(EXERCISE MATERIALS):
--------------------------------------------------
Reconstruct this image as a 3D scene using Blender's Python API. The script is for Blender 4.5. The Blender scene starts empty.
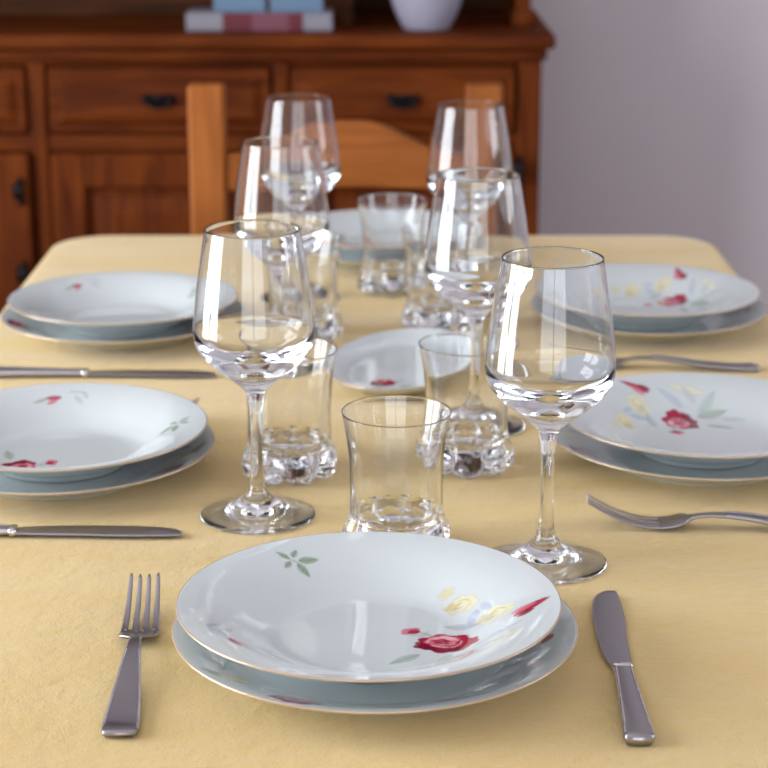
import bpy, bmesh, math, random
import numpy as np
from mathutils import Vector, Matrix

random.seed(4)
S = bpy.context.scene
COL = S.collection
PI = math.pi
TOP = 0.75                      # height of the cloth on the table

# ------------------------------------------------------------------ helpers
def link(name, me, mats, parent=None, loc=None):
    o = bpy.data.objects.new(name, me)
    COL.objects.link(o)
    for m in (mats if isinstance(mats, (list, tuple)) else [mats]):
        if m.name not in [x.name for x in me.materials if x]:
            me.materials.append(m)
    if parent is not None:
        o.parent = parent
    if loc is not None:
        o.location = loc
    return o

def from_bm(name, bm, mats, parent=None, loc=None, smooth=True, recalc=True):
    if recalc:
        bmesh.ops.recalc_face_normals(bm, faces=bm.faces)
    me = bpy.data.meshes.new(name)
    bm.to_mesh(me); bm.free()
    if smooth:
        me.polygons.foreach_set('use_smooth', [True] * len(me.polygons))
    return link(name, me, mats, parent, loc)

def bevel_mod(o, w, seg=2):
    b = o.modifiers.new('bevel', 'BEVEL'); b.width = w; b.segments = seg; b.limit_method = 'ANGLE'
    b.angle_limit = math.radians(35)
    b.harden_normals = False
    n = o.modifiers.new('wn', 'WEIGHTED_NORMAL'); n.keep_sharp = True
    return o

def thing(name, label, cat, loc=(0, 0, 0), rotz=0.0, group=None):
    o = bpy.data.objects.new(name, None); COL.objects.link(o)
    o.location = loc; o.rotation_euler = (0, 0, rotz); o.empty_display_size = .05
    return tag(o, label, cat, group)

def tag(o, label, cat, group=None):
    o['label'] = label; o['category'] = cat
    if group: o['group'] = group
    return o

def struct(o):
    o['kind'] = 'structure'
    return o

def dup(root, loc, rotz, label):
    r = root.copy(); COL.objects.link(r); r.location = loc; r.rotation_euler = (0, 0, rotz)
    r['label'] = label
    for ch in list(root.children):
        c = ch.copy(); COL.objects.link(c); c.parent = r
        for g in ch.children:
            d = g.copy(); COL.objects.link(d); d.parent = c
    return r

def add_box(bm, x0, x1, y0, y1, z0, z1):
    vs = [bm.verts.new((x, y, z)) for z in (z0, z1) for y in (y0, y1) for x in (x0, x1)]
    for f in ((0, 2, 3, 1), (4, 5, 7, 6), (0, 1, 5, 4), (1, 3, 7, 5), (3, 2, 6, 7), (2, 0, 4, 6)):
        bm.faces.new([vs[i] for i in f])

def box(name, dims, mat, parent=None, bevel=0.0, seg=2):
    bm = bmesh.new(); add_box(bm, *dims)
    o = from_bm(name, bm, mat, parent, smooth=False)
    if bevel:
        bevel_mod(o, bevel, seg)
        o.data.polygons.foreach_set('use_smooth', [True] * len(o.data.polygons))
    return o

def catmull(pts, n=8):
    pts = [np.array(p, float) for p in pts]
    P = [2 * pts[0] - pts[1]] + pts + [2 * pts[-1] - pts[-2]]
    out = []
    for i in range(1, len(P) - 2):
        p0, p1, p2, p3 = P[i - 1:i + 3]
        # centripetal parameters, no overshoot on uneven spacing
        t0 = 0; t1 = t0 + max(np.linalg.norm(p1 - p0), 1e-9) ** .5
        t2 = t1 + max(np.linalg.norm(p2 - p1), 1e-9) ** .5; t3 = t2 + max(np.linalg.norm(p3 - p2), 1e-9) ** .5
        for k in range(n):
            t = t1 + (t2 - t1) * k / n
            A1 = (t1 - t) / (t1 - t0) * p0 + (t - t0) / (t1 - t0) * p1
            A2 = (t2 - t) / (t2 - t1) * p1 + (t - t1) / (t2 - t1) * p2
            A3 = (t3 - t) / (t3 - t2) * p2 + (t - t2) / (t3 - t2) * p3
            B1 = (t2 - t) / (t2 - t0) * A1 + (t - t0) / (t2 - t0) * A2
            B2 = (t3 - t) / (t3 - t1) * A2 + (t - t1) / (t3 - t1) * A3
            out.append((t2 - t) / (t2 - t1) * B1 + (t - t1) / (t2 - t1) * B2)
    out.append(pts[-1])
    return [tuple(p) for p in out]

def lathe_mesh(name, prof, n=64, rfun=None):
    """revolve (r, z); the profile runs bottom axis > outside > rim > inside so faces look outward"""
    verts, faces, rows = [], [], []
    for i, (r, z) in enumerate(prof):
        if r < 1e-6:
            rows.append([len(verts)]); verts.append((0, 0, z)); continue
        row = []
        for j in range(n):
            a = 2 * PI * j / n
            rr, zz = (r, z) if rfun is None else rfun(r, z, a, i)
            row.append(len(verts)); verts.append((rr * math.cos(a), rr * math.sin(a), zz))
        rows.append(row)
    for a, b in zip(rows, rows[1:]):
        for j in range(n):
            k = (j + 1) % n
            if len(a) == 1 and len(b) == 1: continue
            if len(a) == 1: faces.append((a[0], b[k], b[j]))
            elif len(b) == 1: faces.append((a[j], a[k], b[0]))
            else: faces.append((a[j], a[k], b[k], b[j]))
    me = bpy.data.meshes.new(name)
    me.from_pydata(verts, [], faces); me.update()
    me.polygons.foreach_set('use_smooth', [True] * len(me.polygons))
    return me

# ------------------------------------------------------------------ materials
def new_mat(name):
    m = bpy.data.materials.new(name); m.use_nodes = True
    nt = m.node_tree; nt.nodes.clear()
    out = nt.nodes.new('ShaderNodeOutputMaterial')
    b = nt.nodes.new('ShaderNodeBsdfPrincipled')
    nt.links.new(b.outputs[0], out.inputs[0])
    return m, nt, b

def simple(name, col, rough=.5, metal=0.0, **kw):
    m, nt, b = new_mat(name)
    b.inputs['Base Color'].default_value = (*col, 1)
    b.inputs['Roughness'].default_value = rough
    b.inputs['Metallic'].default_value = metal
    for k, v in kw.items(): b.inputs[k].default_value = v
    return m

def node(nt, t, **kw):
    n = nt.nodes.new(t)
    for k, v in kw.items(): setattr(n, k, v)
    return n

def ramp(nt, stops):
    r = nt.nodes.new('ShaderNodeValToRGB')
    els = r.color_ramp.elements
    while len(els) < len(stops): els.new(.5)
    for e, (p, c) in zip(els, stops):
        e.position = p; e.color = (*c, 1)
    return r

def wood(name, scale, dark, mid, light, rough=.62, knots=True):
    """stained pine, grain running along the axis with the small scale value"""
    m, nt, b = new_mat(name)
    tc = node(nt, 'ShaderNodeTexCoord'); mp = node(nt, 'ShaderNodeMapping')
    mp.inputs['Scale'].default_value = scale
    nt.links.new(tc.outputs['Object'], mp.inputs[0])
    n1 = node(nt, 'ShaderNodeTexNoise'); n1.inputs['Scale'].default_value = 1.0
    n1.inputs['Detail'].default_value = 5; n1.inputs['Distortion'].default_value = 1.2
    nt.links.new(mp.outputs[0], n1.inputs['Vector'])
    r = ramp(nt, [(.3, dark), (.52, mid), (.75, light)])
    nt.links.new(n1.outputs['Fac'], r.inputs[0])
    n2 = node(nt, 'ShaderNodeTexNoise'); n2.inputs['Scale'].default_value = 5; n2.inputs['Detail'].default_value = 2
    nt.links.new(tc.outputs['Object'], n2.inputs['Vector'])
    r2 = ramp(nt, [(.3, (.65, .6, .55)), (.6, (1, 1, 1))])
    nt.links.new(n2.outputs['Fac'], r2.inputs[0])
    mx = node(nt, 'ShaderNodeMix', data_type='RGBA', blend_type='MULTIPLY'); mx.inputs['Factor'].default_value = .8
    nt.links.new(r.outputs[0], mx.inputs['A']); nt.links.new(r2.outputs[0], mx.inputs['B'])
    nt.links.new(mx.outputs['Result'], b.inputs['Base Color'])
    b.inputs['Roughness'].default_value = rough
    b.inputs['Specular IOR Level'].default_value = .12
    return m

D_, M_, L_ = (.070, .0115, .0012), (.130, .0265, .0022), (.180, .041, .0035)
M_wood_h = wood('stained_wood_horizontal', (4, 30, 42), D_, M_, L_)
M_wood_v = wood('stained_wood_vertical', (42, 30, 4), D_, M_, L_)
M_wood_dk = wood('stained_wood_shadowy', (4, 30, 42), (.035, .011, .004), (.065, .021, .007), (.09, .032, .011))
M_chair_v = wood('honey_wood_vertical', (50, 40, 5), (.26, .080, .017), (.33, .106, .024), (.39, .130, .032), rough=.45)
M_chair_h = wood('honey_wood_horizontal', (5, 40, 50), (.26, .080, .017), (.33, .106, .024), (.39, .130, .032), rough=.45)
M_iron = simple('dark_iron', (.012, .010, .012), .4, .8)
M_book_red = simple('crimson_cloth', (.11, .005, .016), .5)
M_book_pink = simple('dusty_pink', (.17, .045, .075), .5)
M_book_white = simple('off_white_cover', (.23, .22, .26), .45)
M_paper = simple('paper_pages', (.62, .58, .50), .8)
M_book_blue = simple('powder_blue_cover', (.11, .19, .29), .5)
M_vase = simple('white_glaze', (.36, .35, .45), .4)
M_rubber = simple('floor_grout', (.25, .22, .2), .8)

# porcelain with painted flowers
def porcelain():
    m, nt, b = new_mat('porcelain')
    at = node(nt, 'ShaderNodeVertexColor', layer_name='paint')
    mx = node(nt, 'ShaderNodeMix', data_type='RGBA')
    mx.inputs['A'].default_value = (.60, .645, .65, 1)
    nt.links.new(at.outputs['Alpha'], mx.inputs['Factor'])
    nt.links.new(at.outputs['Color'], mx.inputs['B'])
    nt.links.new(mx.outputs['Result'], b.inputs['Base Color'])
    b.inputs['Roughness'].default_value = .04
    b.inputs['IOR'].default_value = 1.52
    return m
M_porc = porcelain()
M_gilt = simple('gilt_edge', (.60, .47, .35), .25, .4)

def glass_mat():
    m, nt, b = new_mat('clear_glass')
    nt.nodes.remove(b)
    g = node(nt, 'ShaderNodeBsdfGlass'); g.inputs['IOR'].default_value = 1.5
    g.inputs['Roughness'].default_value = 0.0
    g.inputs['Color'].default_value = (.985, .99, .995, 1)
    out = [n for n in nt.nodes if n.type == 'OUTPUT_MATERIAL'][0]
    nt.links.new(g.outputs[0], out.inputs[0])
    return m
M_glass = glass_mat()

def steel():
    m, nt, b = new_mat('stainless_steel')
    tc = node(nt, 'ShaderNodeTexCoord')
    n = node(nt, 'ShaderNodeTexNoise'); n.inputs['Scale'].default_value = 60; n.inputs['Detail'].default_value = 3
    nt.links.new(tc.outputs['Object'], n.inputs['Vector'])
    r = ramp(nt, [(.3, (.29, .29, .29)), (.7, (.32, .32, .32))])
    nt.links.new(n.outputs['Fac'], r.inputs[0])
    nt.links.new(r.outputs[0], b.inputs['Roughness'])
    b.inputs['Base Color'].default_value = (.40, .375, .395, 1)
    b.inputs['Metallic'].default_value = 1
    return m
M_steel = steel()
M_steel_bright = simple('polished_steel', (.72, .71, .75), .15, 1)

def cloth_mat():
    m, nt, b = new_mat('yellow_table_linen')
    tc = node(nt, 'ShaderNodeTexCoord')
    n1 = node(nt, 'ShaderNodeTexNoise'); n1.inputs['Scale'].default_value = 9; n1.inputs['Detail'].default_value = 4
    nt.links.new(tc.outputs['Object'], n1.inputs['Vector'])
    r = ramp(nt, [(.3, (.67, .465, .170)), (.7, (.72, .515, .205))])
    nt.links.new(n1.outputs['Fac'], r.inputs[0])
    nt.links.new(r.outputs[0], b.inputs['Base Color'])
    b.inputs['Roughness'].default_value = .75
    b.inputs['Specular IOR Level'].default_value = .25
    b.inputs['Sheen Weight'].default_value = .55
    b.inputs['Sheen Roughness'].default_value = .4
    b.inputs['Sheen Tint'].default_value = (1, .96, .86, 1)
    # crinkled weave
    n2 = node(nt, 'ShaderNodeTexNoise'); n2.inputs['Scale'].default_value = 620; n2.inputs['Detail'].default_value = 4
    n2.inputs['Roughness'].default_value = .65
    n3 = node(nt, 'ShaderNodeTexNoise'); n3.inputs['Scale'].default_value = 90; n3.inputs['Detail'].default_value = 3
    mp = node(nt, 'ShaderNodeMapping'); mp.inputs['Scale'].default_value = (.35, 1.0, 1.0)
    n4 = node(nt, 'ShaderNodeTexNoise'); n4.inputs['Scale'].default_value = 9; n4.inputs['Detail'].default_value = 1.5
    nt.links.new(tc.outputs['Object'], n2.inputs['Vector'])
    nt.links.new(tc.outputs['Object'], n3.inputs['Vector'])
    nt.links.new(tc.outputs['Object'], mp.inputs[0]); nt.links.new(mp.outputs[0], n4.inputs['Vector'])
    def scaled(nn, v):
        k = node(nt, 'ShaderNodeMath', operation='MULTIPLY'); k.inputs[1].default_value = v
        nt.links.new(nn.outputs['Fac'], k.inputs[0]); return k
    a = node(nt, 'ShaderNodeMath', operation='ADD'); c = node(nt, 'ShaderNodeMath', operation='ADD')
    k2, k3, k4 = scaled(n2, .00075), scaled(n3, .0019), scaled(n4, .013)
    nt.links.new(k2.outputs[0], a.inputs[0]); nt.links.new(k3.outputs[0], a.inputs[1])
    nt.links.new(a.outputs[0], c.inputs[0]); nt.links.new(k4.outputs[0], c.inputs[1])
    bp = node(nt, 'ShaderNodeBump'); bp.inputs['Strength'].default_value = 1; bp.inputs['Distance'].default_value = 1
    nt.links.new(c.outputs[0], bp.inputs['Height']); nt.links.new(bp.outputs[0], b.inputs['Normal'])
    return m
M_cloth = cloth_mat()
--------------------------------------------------
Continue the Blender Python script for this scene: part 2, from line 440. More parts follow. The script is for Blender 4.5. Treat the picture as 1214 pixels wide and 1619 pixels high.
--------------------------------------------------
(YOUR INSTRUCTIONS): Reproduce the data above exactly, but only the lines from the one showing "Reconstruct this image" through the one showing "from mathutils import Vector, Matrix", with both ends kept and the pictures left out.

(RESPONSE FOR THIS EXERCISE):
Reconstruct this image as a 3D scene using Blender's Python API. The script is for Blender 4.5. The Blender scene starts empty.
import bpy, bmesh, math, random
import numpy as np
from mathutils import Vector, Matrix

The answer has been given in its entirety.